Tax Agency Vows to Improve Checking of Charity-Terrorism Ties
June 14, 2007 | Read Time: 2 minutes
The Internal Revenue Service promised to improve its efforts to check charities for possible ties to terrorists after a government report lambasted the tax agency’s ability to ferret out nefarious donors or groups.
The Treasury Department’s inspector general for tax administration said in a report that the tax agency “provides only minimal assurance that tax-exempt organizations potentially involved in terrorist activities are being identified.”
Currently, revenue-service investigators manually read over two sets of information — applications for tax-exempt status and the federal informational tax returns charities file, known as Forms 990 — to identify whether employees, board members, or donors appear on a terrorist watch list.
But the report says that the watch list produced by the Treasury Department and used by the tax agency is deficient.
The Treasury list includes about 1,600 names or aliases of terror suspects and organizations.

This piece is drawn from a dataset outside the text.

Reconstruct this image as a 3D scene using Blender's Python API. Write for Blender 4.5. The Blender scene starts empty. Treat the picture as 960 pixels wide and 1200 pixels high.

The inspector general’s report recommends that the tax agency use a list developed by the Federal Bureau of Investigation’s Terrorist Screening Center, which includes 200,000 entries.
In addition, it recommends that the tax agency develop a computerized system to check charities instead of relying on investigators to do it by hand.
2001 Attacks
In response, the tax agency said it is testing software for automated checking and will meet with law-enforcement officials to discuss using the more extensive watch list.
The IRS also plans to add new questions for groups that work overseas as part of its overhaul of the informational tax returns charities must fill out.
Since the 2001 terrorist attacks, the Bush administration has stepped up efforts to eliminate sources of terrorists’ financing, including nonprofit groups that wittingly or unwittingly support militants.
According to the inspector general’s report, between October 2005 and September 2006, the Internal Revenue Service identified 93 applications for tax-exempt status by groups that possibly have connections to terrorists.
As of December last year, only two of those applications remained under review.
The agency also flagged 201 informational tax returns for possible concerns during the period April 2005 through October 2006. Upon further scrutiny, all of those groups were cleared.
While the inspector general blamed the dearth of terrorist-related charity cases on the revenue service’s poor tracking efforts, several nonprofit groups said the report was proof that the ties between charity and terrorism have been overblown.
The report, number 2007-10-082, is available free on the Treasury Department’s Web site.